Caldrum Works

The last of Dundee's textile factories still in operation, Caldrum Works is a historic jute mill located on St. Salvador Street in Hilltown, a half-mile (1 km) north of the city centre. The building comprises a two-storey milk-chocolate sandstone facade in front of extensive single-storey mill sheds, lit through partially-glazed piended slate roofs. Dating from 1872 and designed by local mill engineers Robertson & Orchar for jute spinners Harry Walker & Sons, this was said to be the first fully integrated, single-storey jute works, which grew to become the second largest jute mill in Britain in the 1920s (Cox's Camperdown Works was the largest). The facade was added 1912, including a board room on the first floor. By this time the works had been extended to cover an area of 3.2 ha (8 acres) with 9500 spindles, powered by overhead line shafts. The original engine house was replaced by a larger one in 1900, although its lofty chimney stack is now gone. Caldrum Works were integrated, whereby raw jute entered in the east of the plant and was spun, woven and finished under one roof, emerging as finished cloth.

John C. Low and George Bonar formed a partnership in 1903 and adopted the wise policy of retaining profits to see their firm through difficult times. While the First World War brought a boom in jute production with the need for sacking for sand-bags, webbing and backpacks, the downturn that followed proved problematic for the industry. In 1920, they took over Jute Industries Ltd., the world's largest jute producer, which had absorbed Harry Walker & Sons Ltd. In 1924, they acquired another Dundee giant, Baxter Brothers. The Second World War brought more orders, with jute, cotton, flax and hemp being used to produce canvas, sacking, webbing and bags.

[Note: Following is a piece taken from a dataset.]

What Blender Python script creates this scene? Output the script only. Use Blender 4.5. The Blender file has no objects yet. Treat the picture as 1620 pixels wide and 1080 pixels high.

After the independence of India in 1947, protections for the British industry were lost and jute was being spun and woven close to its source, in the areas around the Ganges Delta. By the 1950s the industry in Dundee was in terminal decline and Low & Bonar began to diversify. By the 1960s, the mill began extruding polypropylene yarn for carpet-making and later to make astroturf. Subsidiary companies once based in Africa and Canada were replaced with offices, warehouses and factories in Abu Dhabi, the USA and Belgium. The last member of the Bonar family to be involved with the company retired in 1990. Now headquartered in London, Low & Bonar Group still produce polypropylene yarn for carpet backing at Caldrum Works, having sold their Abu Dhabi-based artificial grass yarns business in 2016.

The buildings are now B-listed, but their most prominent feature is the stainless-steel polypropylene silos built in the 1980s on the site of the former starch-house. The easternmost section of the plant has been demolished and replaced with housing.